With reference to Example 36 and Comparative Examples 7 to 9, after the composite material of this example of this application is mixed with the positive electrode active material lithium iron phosphate, the cell prepared has a higher capacity.

Although the examples only show that lithium ferrite is used as the positive electrode active material, the composite material of this application is also applicable to a cell having another active material.
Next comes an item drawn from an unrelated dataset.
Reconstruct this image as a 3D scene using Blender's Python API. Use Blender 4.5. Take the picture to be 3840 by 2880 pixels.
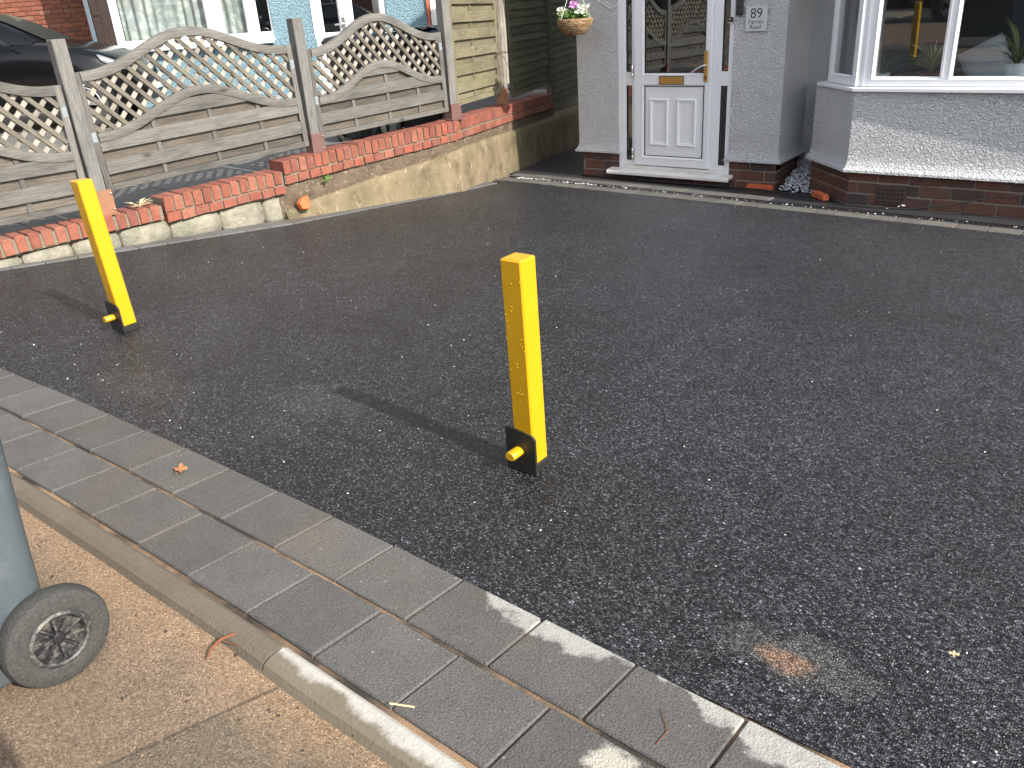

Similarly, although only examples in which a transition metal oxide is used as a catalyst are shown, another catalyst that can be used to catalyze decomposition of the lithium-containing compound, such as a transition metal carbide or a transition metal nitride, is also applicable to the examples of this application.

It should be noted that the application is not limited to the foregoing embodiments. The foregoing embodiments are exemplary only, and any embodiment within the scope of the technical solution of this application that has substantially the same composition and has the same effects as the technical idea is encompassed in the technical scope of this application. In addition, without departing from the gist of this application, various modifications that may be conceived by a person skilled in the art to the embodiments, and other modes constructed by combining some of the constituent elements of the embodiments are also included in the scope of this application.